Eight Grassroot Soccer (GRS) graduates and three staff members from communities across Southern Africa came together last week to form the GRS delegation at the Football for Hope Festival. This diverse GRS group joined 31 other teams of young people from around the globe for a two-week event that will celebrate and showcase the power of soccer to create social change.  The festival is being held at a specially constructed stadium in the township of Alexandra, South Africa and will feature participants from international organizations using soccer as a method to address critical world issues – from spreading awareness about the dangers of landmines in Cambodia to providing leadership training to young girls in Kenya, to facilitating integration for refugees in Australia, the groups represent diverse communities and highlight the far-reaching power of the world’s most popular sport.  

The multi-national GRS delegation will be especially well-prepared to take advantage of the Festival’s focus on intercultural exchange and understanding.  Most of the teams in the tournament have members from only one nation and many from just one program site.
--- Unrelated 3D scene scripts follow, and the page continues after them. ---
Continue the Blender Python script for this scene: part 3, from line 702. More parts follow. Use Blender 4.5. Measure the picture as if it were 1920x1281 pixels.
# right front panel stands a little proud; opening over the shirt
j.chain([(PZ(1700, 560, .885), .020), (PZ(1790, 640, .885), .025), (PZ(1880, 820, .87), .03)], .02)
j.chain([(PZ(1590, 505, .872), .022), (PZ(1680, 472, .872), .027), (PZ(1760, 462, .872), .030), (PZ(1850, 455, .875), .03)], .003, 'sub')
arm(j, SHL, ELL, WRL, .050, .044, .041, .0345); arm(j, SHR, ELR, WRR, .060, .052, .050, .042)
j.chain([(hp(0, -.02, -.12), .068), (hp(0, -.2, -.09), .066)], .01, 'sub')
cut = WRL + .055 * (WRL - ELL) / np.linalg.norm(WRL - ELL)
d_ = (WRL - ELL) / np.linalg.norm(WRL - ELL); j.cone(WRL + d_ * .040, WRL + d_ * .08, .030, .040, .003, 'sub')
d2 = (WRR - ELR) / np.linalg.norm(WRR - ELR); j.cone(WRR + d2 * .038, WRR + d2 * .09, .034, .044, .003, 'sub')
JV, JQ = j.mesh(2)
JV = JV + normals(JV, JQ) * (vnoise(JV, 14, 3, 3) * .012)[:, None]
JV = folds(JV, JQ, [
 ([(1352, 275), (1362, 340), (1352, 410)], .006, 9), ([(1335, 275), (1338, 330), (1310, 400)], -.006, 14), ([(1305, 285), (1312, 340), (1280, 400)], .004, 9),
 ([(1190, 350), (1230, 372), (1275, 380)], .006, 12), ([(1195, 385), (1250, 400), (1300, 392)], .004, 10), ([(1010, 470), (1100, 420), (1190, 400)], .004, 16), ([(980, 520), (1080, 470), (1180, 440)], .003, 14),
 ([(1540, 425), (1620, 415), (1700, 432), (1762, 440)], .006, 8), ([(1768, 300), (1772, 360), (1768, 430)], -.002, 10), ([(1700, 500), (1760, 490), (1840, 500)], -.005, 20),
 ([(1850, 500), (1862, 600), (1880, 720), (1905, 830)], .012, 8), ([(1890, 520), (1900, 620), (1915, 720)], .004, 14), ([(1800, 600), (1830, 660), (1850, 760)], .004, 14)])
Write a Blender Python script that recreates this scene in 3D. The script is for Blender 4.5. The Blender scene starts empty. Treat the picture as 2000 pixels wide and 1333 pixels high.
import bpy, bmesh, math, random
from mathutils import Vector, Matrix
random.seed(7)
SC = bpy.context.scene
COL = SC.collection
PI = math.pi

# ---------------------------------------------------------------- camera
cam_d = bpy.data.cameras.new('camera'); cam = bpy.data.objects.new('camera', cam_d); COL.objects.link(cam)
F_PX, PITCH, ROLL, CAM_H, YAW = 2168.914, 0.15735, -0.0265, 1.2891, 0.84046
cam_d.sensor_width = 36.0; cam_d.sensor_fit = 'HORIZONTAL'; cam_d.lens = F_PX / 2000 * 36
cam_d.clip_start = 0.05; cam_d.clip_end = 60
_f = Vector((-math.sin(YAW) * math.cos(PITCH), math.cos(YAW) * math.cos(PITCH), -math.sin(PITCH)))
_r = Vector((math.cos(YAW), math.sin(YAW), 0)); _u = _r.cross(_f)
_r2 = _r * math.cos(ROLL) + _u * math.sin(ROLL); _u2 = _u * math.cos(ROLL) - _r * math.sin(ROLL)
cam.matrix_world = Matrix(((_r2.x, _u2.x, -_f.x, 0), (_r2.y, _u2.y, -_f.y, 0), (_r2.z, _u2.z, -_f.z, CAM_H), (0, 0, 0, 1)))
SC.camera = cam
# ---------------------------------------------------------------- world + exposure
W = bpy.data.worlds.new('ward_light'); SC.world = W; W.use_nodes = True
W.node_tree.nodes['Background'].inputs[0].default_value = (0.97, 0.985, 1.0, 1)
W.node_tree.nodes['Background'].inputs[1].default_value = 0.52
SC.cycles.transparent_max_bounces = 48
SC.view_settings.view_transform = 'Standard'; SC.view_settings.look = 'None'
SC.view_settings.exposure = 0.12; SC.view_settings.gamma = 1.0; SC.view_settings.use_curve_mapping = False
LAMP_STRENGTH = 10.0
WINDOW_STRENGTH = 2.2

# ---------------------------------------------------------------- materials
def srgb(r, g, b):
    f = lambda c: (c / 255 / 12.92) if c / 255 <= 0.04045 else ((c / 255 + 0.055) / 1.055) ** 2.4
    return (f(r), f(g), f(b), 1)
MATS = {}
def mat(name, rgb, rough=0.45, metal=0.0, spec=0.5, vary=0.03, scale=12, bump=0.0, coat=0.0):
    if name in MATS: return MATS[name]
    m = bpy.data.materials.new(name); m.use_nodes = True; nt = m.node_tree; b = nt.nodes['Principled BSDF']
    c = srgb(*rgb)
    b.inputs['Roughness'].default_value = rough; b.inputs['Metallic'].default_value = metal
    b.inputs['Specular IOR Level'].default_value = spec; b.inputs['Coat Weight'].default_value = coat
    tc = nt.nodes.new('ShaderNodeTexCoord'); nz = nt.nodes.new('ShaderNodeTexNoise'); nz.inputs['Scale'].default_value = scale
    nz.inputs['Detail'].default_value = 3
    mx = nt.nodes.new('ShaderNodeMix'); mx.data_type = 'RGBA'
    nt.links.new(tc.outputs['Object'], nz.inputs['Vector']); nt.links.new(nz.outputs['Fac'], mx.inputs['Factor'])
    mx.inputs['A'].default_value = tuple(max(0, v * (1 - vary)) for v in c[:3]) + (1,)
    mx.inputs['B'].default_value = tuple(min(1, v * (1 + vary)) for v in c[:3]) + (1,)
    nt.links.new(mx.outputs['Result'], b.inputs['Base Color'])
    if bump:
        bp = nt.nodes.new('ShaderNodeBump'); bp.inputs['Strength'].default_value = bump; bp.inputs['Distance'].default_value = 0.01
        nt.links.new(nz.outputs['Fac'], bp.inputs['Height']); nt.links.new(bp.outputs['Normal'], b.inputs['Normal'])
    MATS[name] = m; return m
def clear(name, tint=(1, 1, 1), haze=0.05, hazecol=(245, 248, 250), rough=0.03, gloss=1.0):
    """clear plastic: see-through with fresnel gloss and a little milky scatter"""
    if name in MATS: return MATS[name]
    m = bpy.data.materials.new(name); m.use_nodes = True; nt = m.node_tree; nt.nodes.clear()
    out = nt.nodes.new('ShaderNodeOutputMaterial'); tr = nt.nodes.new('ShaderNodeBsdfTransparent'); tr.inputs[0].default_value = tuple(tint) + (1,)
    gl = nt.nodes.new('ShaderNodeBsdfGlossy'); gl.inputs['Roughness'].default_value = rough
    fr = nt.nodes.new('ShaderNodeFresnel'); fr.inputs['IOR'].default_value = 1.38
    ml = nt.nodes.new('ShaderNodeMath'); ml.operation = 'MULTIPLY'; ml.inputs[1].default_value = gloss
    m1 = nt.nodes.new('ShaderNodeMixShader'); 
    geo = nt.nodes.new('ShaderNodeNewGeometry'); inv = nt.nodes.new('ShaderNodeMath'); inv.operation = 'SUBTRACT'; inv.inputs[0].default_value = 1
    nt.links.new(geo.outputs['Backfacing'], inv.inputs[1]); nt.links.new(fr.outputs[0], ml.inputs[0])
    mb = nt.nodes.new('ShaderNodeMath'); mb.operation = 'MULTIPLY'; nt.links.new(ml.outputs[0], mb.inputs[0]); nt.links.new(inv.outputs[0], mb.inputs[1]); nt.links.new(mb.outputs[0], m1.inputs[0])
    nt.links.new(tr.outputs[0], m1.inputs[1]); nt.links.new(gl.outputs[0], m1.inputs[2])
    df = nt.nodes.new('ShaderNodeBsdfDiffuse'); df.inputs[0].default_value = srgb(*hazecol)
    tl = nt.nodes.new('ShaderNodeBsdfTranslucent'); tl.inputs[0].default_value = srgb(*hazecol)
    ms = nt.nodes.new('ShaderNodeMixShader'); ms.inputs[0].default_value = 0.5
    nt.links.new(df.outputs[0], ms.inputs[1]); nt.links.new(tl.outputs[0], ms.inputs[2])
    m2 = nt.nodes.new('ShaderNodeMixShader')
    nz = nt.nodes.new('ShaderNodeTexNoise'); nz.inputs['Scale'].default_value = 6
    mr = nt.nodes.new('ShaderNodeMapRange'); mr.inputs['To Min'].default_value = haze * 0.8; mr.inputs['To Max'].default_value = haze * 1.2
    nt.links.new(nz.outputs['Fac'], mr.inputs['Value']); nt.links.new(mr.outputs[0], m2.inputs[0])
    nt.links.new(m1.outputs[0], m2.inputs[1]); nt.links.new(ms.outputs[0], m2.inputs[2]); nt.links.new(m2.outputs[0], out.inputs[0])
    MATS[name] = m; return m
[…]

With four players from South Africa, two from Zambia and two from Zimbabwe, each individual on the GRS team brings their own culture, life story and unique Grassroot Soccer experience to share with the team.

Chipunda Chakulunta, a 14 year old Zambian member of the GRS team, says the importance of the event is simply, “opportunity.  It provides me an opportunity to be educated in life matters.”

The participants spent the first several days engaging in cultural and educational activities with the other delegations including painting and photography workshops, story-telling and live performances from 16 of the 32 nations represented.  These exchange activities will certainly provide Chipunda with the opportunities she seeks.

This week the teams began their participation in a fair-play soccer tournament that parallels the World Cup.  Team Grassroot Soccer has seen tough competition in the matches, but the purpose of games at this tournament go far beyond winning and losing. The mixed gender squads will be responsible for their own refereeing and have the opportunity to award a fair-play point to the other team as ways to promote effective conflict resolution and intercultural exchange.  For GRS team-member, Laishon Banda, the tournament provides an important opportunity to “display our abilities in playing football to foreign countries” and he hopes it will help him to realize one of his biggest dreams, “to be able to play international football in Europe and hence using my talent to reach out to many nations and spread the message about HIV/AIDS.

GRS participants traveled to the Festival with support from the Laureus Sport for Good Foundation, which funds GRS’ African Leadership Program—aimed at developing local staff, coaches, and participants as leaders in the fight against HIV and AIDS.  GRS hopes that the Festival will leave a lasting impression on the GRS team and help them to reach their potential and realize their goals.  As GRS team-member Lindelihle Ntsele said of the event, “these programs make me want to reach for my goals…I hope that one day when I’m older I can help the coming generation as they are helping me.”

An official event of the 2010 FIFA World Cup, the Football For Hope Festival is organised by FIFA, streetfootballworld, the Organising Committee of the 2010 FIFA World Cup and the City of Johannesburg.